French drama. The title means (colloquially) “The Thieving Magpie.”
Maria is no longer young and helps people who are even older than she is. Struggling to make ends meet, she refuses to accept her precarious situation and occasionally steals a few euros from the kind souls she cares for with extreme devotion–who, in return, adore her.

This title has a long history in European culture:
La Pie Voleuse is the French-language title of a popular Rossini opera first performed in 1817. (Kubrick used music from the overture in “A Clockwork Orange.”) The title was literally accurate in the case of the opera. Rossini’s version of the story is about a household maid who nearly goes to the gallows for stealing silver from her employers.
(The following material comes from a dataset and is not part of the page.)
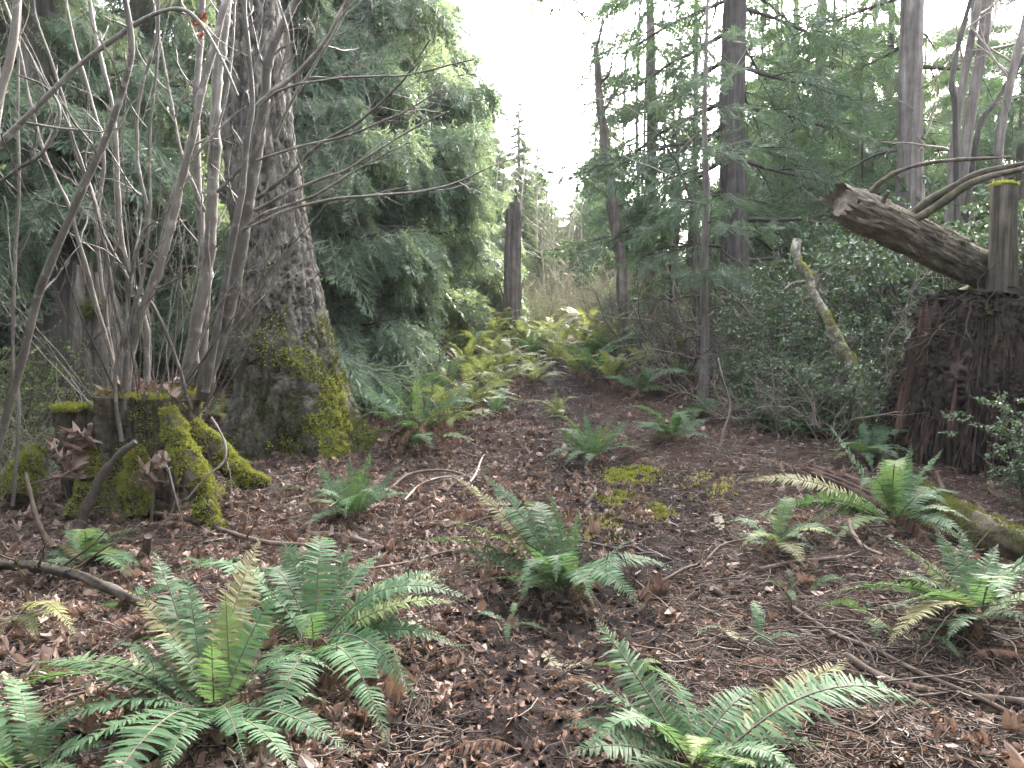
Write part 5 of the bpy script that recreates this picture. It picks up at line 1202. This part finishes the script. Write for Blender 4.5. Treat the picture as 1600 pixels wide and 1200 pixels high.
def litter():
    rng = np.random.default_rng(99)
    # a mat of broken leaves
    A = Acc(); K = 14500; xy = litter_points(rng, K, None, (1.9, 15), leaf_density); h = rng.uniform(.0, .035, K)
    O = np.stack([xy[:, 0], xy[:, 1], gz(xy[:, 0], xy[:, 1]) + h], -1); sz = .035 + .095 * rng.random(K) ** 1.6; R = rand_rot(rng, K, .5) * sz[:, None, None]
    w = rng.integers(0, 10, K); tn = np.clip(rng.normal(.45, .3, K), 0, 1)
    LV = [LEAVES[k] if k % 2 else crumple(k) for k in range(10)]
    for k in range(10): m = w == k; A.inst(LV[k][0], LV[k][1], R[m], O[m], 0, tn[m])
    K = 22000; xy = litter_points(rng, K, None, (1.9, 15), lambda x, y: np.clip((leaf_density(x, y) * 1.2 + .22) * (1 - .75 * path_mask(x, y) * sstep(5.5, 4, y)), 0, 1)); O = np.stack([xy[:, 0], xy[:, 1], gz(xy[:, 0], xy[:, 1]) + rng.uniform(0, .02, K)], -1)
    R = rand_rot(rng, K, .5) * rng.uniform(.015, .06, K)[:, None, None]; w = rng.integers(0, 9, K); tn = np.clip(rng.normal(.35, .3, K), 0, 1)
    for k in range(9): m = w == k; A.inst(SCRAPS[k][0], SCRAPS[k][1], R[m], O[m], 0, tn[m])
    o = part('leaf_litter', A.mesh('leaf_litter', M['leaf_dry'], smooth=False)); tag(o, 'mat of broken brown dead leaves covering the forest floor', 'leaf litter', None, 'stuff')
    # needles and tiny twigs
    for nm, mat, K, L0, r0, lab in (('twig_litter', 'stick', 20000, (.05, .26), .002, 'fine brown twigs strewn over the forest floor'), ('twig_litter', 'twig_dark', 20000, (.05, .26), .0024, 'fine dark rootlets strewn over the soil'), ('twig_litter', 'bleached', 3500, (.04, .22), .0022, 'pale dry slivers strewn over the forest floor')):
        B = Acc(); xy = litter_points(rng, K, None, (1.9, 14), twig_density); O = np.stack([xy[:, 0], xy[:, 1], gz(xy[:, 0], xy[:, 1]) + rng.uniform(.003, .03, K)], -1)
        n = 4; s = np.linspace(-.5, .5, n); TV = []; 
        for q in range(n):
            for j in range(3):
                a = j * 2.094; TV.append((math.cos(a), s[q], math.sin(a)))
        TV = np.array(TV); TF = np.array([(q * 3 + j, q * 3 + (j + 1) % 3, q * 3 + 3 + (j + 1) % 3, q * 3 + 3 + j) for q in range(n - 1) for j in range(3)])
        Lk = rng.uniform(*L0, K); Rm = rand_rot(rng, K, .16); rr = r0 * rng.uniform(.6, 1.7, K)
        S = np.zeros((K, 3, 3)); S[:, 0, 0] = rr; S[:, 1, 1] = Lk; S[:, 2, 2] = rr
        V = np.einsum('kij,vj->kvi', S, TV); cv = rng.normal(0, .42, K); V[..., 0] += (cv * Lk)[:, None] * (4 * TV[:, 1] ** 2)[None] * .5; V = np.einsum('kij,kvj->kvi', Rm, V) + O[:, None]
        F = (TF[None] + (np.arange(K) * len(TV))[:, None, None]).reshape(-1, 4); B.add(V.reshape(-1, 3), F, 0, np.repeat(rng.random(K), len(TV)))
        o = part(nm, B.mesh(nm, M[mat])); tag(o, lab, 'twigs', None, 'stuff')
    E = Acc(); K = 15000; xy = litter_points(rng, K, None, (1.9, 13), lambda x, y: np.clip(.25 + .9 * (fbm(np.stack([x * 1.4, y * 1.4, 0 * x], -1), 3, 23) > .5) - .3 * path_mask(x, y), .05, 1)); O = np.stack([xy[:, 0], xy[:, 1], gz(xy[:, 0], xy[:, 1]) + rng.uniform(.003, .03, K)], -1)
    R = rand_rot(rng, K, .4) * np.stack([rng.uniform(.02, .05, K), rng.uniform(.02, .06, K), rng.uniform(.02, .05, K)], -1)[:, None, :]
    w = rng.integers(0, 9, K)
    for k in range(9): m = w == k; E.inst(SCRAPS[k][0], SCRAPS[k][1], R[m], O[m], 0, rng.random(m.sum()))
    o = part('fern_debris', E.mesh('fern_debris', M['fern_dead'], smooth=False)); tag(o, 'red brown broken bits of dead fern strewn over the forest floor', 'fern debris', None, 'stuff')
    # crumbs of soil along the path
    C = Acc(); K = 9000; xy = litter_points(rng, K, None, (1.9, 10), lambda x, y: path_mask(x, y) * .9 + .06); O = np.stack([xy[:, 0], xy[:, 1], gz(xy[:, 0], xy[:, 1])], -1)
    oc = np.array([(1, 0, 0), (-1, 0, 0), (0, 1, 0), (0, -1, 0), (0, 0, 1), (0, 0, -1)], float); of = np.array([(0, 2, 4), (2, 1, 4), (1, 3, 4), (3, 0, 4), (2, 0, 5), (1, 2, 5), (3, 1, 5), (0, 3, 5)])
    sz = .004 + .02 * rng.random(K) ** 4; R = rand_rot(rng, K, 1.0) * (sz[:, None] * rng.uniform(.6, 1.3, (K, 3)))[:, None, :]
    C.inst(oc, of, R, O, 0, np.full(K, .8)); o = part('soil_crumbs', C.mesh('soil_crumbs', M['ground'])); tag(o, 'dark crumbly clods of loose soil on the path', 'soil', None, 'stuff')
litter()

LEAF_CR = []
for k in range(10):
    A = Acc(); A.add(*crumple(k), 0, .2 + .06 * k); LEAF_CR.append(A.mesh('fallen_leaf', M['leaf_dry'], smooth=False))
LEAF_ME = []
for k, (V, F) in enumerate(LEAVES):
    A = Acc(); A.add(V, F, 0, .35 + .05 * k); LEAF_ME.append(A.mesh('fallen_leaf', M['leaf_dry'], smooth=False))
def leaf_things():
    rng = np.random.default_rng(77); xy = litter_points(rng, 285, None, (2.1, 7.5), leaf_density)
    for x, y in xy:
        o = part('fallen_leaf', (LEAF_ME if rng.random() < .45 else LEAF_CR)[rng.integers(10)], None, (x, y, gz1(x, y) + rng.uniform(.02, .05)), (rng.normal(0, .45), rng.normal(0, .45), rng.uniform(0, 6.28)), rng.uniform(.09, .17))
        tag(o, 'curled dry brown maple leaf lying on the forest floor', 'leaf', 'fallen maple leaves')
    for k, (px, py, s, lab) in enumerate([(1032, 932, .2, 'large dark red folded leaf standing up beside the path'), (1005, 945, .17, None), (1045, 968, .17, None), (1545, 785, .22, 'large pinkish brown leaf below the rotten stump'), (75, 1052, .2, 'big pale flat leaf at the lower left among the ferns'), (10, 890, .2, 'large upright brown leaf at the left edge')]):
        p = G(px, py); o = part('fallen_leaf', LEAF_CR[k], None, (p[0], p[1], p[2] + s * .3), (rng.normal(.6, .2), rng.normal(0, .3), rng.uniform(0, 6.28)), s)
        tag(o, lab or 'curled dry brown maple leaf lying on the forest floor', 'leaf', None if lab else 'fallen maple leaves')
    # leaves caught on the stump top and round its foot
    for k in range(70):
        a = rng.uniform(0, 6.28); r = rng.uniform(.05, .42)
        p = (ST_C[0] + r * math.cos(a), ST_C[1] + r * math.sin(a), ST_TOP + rng.uniform(.02, .10))
        o = part('fallen_leaf', LEAF_CR[rng.integers(10)], None, p, (rng.normal(0, .7), rng.normal(0, .7), rng.uniform(0, 6.28)), rng.uniform(.08, .15)); tag(o, 'crumpled brown leaf heaped on top of the cut stump', 'leaf', 'leaves on the stump')
    for k in range(34):
        q = P(rng.uniform(70, 140), rng.uniform(675, 745), 5.95 + rng.uniform(-.1, .1)) if k < 22 else P(rng.uniform(225, 262), rng.uniform(720, 765), 5.7)
        o = part('fallen_leaf', LEAF_CR[rng.integers(10)], None, q, (rng.normal(.8, .6), rng.normal(0, .6), rng.uniform(0, 6.28)), rng.uniform(.13, .2)); tag(o, 'dead leaf caught in the twigs before the cut stump', 'leaf', 'leaves caught in twigs by the stump')
    A = [Acc() for _ in range(2)]; red = []
    for k in range(2):
        a = Acc(); a.add(*crumple(k), 0, .3 + .4 * k); red.append(a.mesh('hanging_leaf', M['leaf_red'], smooth=False))
    for (x, y, s) in ((305, 40, .17), (316, 32, .16), (308, 55, .15), (312, 145, .08)):
        q = P(x, y, 5.95); o = part('hanging_leaf', red[k % 2], None, q, (1.3 + rng.normal(0, .4), rng.normal(0, .6), rng.uniform(0, 6.28)), s)
        tag(o, 'small dried red leaf clinging to the bare shoots lower down' if s < .1 else 'dried red leaf hanging in the cluster high on the bare shoots', 'leaf', None if s < .1 else 'dried red leaves on the shoots')
leaf_things()

def tangle(label, px, py, r, n, L, mat, seed, lift=.25):
    rng = np.random.default_rng(seed); b = G(px, py); t = thing('bramble_tangle', label, 'dead brambles', b); A = Acc()
    for k in range(n):
        x, y = b[0] + rng.normal(0, r), b[1] + rng.normal(0, r * .6); a = rng.uniform(0, 6.28)
        w = wander(rng, np.array([x, y, gz1(x, y) + .01]), (math.cos(a), math.sin(a), rng.uniform(.1, 1.2)), L * rng.uniform(.4, 1.2), 16, .20, -.07)
        w[:, 2] = np.maximum(w[:, 2], gz(w[:, 0], w[:, 1]) + .005); q = rng.uniform(.0018, .005)
        A.tube(w, np.linspace(q, q * .5, 16), 4, 0, .5, False)
        if k % 3 == 0: twigs_on(A, rng, w, np.linspace(q, q * .5, 16), 2, .25, 0, 0, .9, .2, 3, 0)
    part('stems', A.mesh('stems', M[mat], b), t, kind='stuff')
for k, a in enumerate([('thin dead runners tangled around the front of the cut stump', 215, 815, .45, 55, .8, 'stick'), ('thin dead runners at the left edge below the bushes', 40, 800, .5, 50, .9, 'stick'), ('dark dead brambles beneath the ferns at the lower right', 1470, 1010, .55, 60, .8, 'twig_dark'),
                       ('brown dead stalks under the big bottom left fern', 400, 1060, .5, 50, .5, 'twig_dark'), ('dead brambles at the foot of the evergreen thicket', 1230, 720, .8, 50, .8, 'stick'), ('fine dead stalks beside the mossy fir foot', 600, 690, .5, 50, .6, 'stick'),
                       ('dead twigs heaped on the mossy root right of the stump', 345, 770, .3, 30, .6, 'stick'), ('loose dead stalks under the central fern', 860, 925, .35, 40, .5, 'twig_dark'), ('dry stalks along the lower right path side', 1280, 1000, .5, 40, .7, 'stick')]):
    tangle(*a, 600 + k)

def ground_scatter():
    rng = np.random.default_rng(55)
    # dead fronds lying about
    for k in range(46):
        px, py = [(rng.uniform(20, 1580), rng.uniform(800, 1180)), (rng.uniform(500, 1250), rng.uniform(690, 860))][k % 2]
        g = G(px, py)
        o = part('dead_frond', FR['hang'][rng.integers(4)], None, g + np.array([0, 0, .06]), (.6 + rng.normal(0, .1), rng.normal(0, .3), rng.uniform(0, 6.28)), rng.uniform(.4, .7)); tag(o, 'brown withered fern frond lying flat on the litter', 'dead frond', 'withered fronds on the ground')
    for k, (pts, lab) in enumerate([([(842, 1012), (870, 1028), (910, 1034)], 'bleached fern frond lying on dark soil below the central fern'), ([(1132, 840), (1122, 818), (1128, 800)], 'bleached fern frond beside the dark litter right of the path'), ([(1135, 992), (1150, 1005), (1180, 1012)], 'pale fern frond lying right of the path in the foreground')]):
        g = np.array([G(x, y) + np.array([0, 0, .05]) for x, y in pts]); A = frond_acc(spline(g, 16), .04, 18, rng, droop=.02, fold=.05); o = part('dead_frond', A.mesh('dead_frond', [M['fern_pale'], FROND_STALK], g[0], False), None, g[0]); tag(o, lab, 'dead frond')
    # sticks that can be told apart on the floor
    ST = []
    for k in range(6):
        A = Acc(); w = wander(rng, np.array([0, -.5, 0]), (0, 1, 0), 1.0, 9, .09, 0); A.tube(w, np.linspace(.009, .005, 9), 6); twigs_on(A, rng, w, np.linspace(.009, .005, 9), 2, .3, 0, 0); ST.append(A.mesh('fallen_stick', M['stick'] if k % 3 else M['twig_dark']))
    xy = litter_points(rng, 110, None, (2.1, 10), twig_density)
    for x, y in xy:
        L = rng.uniform(.25, .9); o = part('fallen_stick', ST[rng.integers(6)], None, (x, y, gz1(x, y) + .025), (rng.normal(0, .08), rng.normal(0, .3), rng.uniform(0, 6.28)), (rng.uniform(.5, .9), L, rng.uniform(.5, .9))); tag(o, 'thin brown twig lying loose on the forest floor', 'stick', 'loose twigs on the forest floor')
    # moss on the path and around
    for (px, py, r, K, lab) in ((985, 742, .15, 5000, 'bright yellow green moss patch upper on the path'), (965, 772, .10, 1500, 'small moss patch below the bright one on the path'), (1030, 795, .10, 800, 'thin moss patch right of the curled twig on the path'), (1110, 760, .2, 600, 'faint moss patch on the path in front of the right ferns'), (930, 815, .2, 500, 'sparse moss patch beside the central upright fern')):
        g = G(px, py); a = rng.uniform(0, 6.28, K); q = np.abs(rng.normal(0, .55, K)) * r; x = g[0] + q * np.cos(a) * 1.5; y = g[1] + q * np.sin(a) * 2.0
        keep = fbm(np.stack([x * 9, y * 9, 0 * x], -1), 2, 5) > .36; x, y = x[keep], y[keep]
        p = np.stack([x, y, gz(x, y) + .004], -1); o = part('moss_patch', tufts(rng, p, np.tile((0, 0, 1.), (len(p), 1)), .026, None).mesh('moss_patch', M['moss'], g), None, g); tag(o, lab, 'moss', None, 'stuff')
ground_scatter()

# ------------------------------------------------------------------ damp hazy air under the trees
def haze():
    m = bpy.data.materials.new('haze_air'); m.use_nodes = True; N = m.node_tree.nodes; L = m.node_tree.links; N.clear()
    out = N.new('ShaderNodeOutputMaterial'); v = N.new('ShaderNodeVolumePrincipled'); v.inputs['Color'].default_value = (.86, .93, 1.0, 1); v.inputs['Density'].default_value = 0.00055; v.inputs['Anisotropy'].default_value = 0.05
    L.new(v.outputs[0], out.inputs['Volume'])
    x0, x1, y0, y1, z0, z1 = -180, 180, -90, 300, -1.6, 24
    V = [(x0, y0, z0), (x1, y0, z0), (x1, y1, z0), (x0, y1, z0), (x0, y0, z1), (x1, y0, z1), (x1, y1, z1), (x0, y1, z1)]; F = [(0, 3, 2, 1), (4, 5, 6, 7), (0, 1, 5, 4), (1, 2, 6, 5), (2, 3, 7, 6), (3, 0, 4, 7)]
    A = Acc(); A.add(V, F); o = part('haze', A.mesh('haze', m, smooth=False)); o['kind'] = 'stuff'; o['label'] = 'thin pale haze hanging in the air between the trees'
HAZE = True
if HAZE: haze()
At the last instant, it’s revealed that the silver thief was actually a magpie that had been hiding items in the church tower.
Rossini’s story was based upon a French non-musical three-act play,”La pie voleuse, ou la servante de Palaiseau” (The Thieving Magpie, or The Maid of Palaiseau), by Caigniez and D’Aubigny, performed for the first time in Paris on April 29, 1815. If you’re really into archaic French, the whole play is online.
The play, in turn, was based on “the true events of a distressing miscarriage of justice,” or so the story goes. I have no reason to doubt that, but I could neither confirm nor refute it.